Frequently Asked Questions
At what point in the year do these worksheets typically get used?
Most kindergarten programs introduce number comparison in the first trimester, after students have worked through basic counting and numeral recognition. The picture-group worksheets can begin as early as late September or October; the numeral-only worksheet is usually appropriate by November or December, depending on the class. Some teachers revisit the ten-frame format at the start of first grade as a quick review before moving into numbers to 20.
Do students need to know the symbols before using these worksheets?
The picture-comparison worksheet requires no symbol knowledge — students circle the larger group or write the numbers.
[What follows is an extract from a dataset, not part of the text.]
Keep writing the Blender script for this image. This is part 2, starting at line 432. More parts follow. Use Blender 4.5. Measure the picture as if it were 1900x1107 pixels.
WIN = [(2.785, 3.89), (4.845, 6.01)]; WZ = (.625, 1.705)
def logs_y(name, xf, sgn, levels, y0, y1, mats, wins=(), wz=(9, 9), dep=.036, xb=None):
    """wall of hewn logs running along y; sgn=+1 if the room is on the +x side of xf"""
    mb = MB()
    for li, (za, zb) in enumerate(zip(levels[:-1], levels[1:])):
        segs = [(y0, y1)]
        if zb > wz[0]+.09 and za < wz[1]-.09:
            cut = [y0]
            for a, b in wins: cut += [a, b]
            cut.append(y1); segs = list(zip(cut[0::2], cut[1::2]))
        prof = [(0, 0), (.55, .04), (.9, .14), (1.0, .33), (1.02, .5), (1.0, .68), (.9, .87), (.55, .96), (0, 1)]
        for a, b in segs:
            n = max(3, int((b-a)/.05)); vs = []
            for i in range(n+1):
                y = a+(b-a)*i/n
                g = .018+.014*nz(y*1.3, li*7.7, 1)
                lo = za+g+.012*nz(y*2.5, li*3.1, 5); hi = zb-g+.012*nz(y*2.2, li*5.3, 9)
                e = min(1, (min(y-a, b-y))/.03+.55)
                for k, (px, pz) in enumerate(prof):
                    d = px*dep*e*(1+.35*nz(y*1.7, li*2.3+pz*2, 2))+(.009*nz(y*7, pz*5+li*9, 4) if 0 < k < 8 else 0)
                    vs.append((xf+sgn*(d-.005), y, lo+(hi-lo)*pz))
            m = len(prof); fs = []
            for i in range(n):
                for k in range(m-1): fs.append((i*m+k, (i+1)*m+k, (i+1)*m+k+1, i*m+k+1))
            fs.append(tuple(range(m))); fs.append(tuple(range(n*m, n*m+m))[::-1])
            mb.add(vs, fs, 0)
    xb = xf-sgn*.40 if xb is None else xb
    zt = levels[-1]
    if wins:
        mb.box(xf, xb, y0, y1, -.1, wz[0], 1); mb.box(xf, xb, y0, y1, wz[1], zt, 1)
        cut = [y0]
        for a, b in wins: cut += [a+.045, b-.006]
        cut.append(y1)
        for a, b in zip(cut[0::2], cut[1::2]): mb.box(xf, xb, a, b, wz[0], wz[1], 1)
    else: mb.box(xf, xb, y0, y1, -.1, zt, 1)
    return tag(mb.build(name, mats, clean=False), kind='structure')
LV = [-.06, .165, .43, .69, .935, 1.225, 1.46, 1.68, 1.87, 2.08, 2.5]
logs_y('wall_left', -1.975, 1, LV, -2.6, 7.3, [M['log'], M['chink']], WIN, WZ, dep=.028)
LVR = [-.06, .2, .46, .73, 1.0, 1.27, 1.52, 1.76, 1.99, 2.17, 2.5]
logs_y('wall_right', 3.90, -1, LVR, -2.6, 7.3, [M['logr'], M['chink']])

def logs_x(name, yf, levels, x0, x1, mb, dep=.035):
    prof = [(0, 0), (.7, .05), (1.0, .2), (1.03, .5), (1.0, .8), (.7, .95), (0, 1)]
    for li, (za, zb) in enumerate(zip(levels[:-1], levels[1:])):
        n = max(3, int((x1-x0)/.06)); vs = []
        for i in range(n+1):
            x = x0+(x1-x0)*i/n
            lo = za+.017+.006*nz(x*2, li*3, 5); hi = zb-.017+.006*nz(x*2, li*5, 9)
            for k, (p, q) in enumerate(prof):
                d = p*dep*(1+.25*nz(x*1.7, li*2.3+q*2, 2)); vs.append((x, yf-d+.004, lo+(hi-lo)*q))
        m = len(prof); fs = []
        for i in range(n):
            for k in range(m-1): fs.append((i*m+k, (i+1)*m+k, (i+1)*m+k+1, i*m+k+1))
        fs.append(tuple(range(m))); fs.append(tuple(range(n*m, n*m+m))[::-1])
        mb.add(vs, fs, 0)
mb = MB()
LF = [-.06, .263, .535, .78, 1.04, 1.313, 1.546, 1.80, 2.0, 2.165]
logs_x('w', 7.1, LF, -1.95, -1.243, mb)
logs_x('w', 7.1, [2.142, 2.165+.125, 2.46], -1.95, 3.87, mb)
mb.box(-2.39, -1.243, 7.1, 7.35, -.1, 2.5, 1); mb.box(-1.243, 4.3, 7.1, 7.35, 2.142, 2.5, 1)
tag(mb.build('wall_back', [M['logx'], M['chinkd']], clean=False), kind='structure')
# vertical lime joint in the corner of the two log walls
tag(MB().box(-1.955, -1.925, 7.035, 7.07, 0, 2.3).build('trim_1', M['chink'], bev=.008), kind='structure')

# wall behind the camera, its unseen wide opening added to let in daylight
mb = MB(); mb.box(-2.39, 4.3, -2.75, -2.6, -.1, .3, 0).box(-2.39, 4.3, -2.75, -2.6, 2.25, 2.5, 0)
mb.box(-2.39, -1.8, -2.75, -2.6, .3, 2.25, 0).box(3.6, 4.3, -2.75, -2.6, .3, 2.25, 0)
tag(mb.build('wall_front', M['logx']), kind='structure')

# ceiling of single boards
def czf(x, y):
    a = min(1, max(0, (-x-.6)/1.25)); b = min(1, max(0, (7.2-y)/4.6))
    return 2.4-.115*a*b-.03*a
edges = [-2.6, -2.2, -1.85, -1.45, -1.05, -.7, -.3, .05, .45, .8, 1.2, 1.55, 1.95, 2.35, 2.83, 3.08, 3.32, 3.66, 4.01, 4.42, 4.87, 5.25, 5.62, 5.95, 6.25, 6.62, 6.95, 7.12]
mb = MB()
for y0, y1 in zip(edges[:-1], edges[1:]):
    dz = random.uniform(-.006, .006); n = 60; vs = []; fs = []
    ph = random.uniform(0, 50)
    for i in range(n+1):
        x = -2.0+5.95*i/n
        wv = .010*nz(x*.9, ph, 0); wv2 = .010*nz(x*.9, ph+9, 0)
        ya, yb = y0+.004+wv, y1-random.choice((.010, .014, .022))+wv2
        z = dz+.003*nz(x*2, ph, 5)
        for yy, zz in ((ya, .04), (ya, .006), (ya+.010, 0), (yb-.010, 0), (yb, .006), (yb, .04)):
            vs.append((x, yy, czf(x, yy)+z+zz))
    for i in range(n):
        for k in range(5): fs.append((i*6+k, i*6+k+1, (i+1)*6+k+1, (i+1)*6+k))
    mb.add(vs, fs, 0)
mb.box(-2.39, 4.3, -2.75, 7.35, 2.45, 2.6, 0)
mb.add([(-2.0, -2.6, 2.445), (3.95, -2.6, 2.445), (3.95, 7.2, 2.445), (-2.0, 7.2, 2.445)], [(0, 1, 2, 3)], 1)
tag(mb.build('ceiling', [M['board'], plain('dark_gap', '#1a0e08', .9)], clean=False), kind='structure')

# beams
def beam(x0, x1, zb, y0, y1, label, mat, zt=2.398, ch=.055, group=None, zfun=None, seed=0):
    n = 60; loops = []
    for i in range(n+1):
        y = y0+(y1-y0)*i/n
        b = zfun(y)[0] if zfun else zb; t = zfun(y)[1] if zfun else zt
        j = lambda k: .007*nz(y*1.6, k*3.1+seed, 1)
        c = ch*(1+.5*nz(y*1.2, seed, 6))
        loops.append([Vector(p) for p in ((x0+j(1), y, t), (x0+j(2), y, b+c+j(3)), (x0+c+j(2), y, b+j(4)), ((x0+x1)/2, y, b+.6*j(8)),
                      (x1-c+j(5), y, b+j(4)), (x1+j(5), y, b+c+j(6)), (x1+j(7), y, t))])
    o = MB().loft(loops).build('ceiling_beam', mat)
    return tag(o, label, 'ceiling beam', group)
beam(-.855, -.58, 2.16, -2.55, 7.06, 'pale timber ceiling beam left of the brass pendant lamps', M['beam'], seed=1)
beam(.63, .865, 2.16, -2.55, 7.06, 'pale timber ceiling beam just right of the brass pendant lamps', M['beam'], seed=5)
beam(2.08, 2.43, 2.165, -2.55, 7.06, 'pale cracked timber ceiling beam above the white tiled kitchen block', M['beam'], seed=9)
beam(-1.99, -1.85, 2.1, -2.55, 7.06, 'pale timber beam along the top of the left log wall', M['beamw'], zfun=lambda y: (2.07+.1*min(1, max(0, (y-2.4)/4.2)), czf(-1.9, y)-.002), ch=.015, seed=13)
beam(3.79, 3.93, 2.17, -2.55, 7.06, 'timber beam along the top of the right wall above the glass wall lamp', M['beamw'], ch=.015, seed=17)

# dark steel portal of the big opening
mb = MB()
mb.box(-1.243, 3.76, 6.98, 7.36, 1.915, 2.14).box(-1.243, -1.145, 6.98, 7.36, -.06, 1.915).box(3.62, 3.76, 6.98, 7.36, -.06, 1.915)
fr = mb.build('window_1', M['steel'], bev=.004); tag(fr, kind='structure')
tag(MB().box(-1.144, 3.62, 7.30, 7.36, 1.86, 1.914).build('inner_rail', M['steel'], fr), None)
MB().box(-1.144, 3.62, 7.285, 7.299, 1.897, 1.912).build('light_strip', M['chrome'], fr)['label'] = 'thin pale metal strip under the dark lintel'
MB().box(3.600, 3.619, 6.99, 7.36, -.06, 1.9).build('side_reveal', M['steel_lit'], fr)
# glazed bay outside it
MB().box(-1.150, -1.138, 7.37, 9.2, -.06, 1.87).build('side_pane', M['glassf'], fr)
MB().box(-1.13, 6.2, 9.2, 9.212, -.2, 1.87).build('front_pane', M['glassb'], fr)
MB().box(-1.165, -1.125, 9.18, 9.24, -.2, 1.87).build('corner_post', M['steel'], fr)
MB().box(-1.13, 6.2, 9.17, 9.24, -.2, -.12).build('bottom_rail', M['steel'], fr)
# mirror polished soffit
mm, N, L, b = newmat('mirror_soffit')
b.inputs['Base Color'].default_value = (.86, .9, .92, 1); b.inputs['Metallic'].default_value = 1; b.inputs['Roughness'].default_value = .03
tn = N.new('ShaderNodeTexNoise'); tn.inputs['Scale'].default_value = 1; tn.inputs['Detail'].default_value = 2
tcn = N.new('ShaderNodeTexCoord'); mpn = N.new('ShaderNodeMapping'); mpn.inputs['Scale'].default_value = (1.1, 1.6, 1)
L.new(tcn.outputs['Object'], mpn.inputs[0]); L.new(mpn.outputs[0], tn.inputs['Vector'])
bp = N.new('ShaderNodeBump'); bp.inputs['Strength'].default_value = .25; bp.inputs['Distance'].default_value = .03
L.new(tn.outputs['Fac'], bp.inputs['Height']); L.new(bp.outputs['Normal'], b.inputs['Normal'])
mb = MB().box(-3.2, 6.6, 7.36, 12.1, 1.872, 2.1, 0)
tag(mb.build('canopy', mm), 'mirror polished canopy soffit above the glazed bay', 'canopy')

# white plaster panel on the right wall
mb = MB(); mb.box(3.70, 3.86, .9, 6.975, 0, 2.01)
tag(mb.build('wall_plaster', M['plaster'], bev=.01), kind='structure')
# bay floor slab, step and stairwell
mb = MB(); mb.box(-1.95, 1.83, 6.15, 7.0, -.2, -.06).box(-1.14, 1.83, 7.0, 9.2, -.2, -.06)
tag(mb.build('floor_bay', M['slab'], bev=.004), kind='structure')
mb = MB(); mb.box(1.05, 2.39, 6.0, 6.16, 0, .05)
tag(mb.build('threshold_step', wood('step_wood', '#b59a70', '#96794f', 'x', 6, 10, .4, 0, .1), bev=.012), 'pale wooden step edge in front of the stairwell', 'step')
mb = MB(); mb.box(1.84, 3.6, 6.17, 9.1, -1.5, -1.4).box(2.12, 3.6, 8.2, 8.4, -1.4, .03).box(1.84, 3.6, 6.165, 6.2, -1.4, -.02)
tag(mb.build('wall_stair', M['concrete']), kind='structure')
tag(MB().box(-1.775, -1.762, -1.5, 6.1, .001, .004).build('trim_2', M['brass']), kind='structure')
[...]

The ten-frame and number line worksheets introduce the symbols with the support of visual quantity representations. It's reasonable to use those worksheets on the same day the symbols are introduced in whole-group instruction, as long as students have the mnemonic or a reference card available. The cut-and-paste worksheet is the right follow-up once students have seen the symbols but aren't yet writing them fluently.
How do I handle students who rush through the symbol worksheets without thinking?
Before students write anything, ask them to say the comparison aloud using a sentence frame: "Six is greater than two because..." This takes about 30 seconds per problem and almost immediately slows the guessing. In a small-group setting, you can require the verbal statement before pencil touches paper. Students who can say it correctly almost always write it correctly; students who stumble on the verbal version tell you exactly where the understanding breaks down.
Are these worksheets appropriate for first grade?
Yes, in two situations: as a September review for students who need to consolidate kindergarten skills before moving into comparing numbers within 20, and as targeted support for students identified through early screening as needing additional practice with number magnitude. The numeral-only worksheet in particular works as a quick first-grade fluency check without carrying the visual scaffolds that can feel babyish to older students.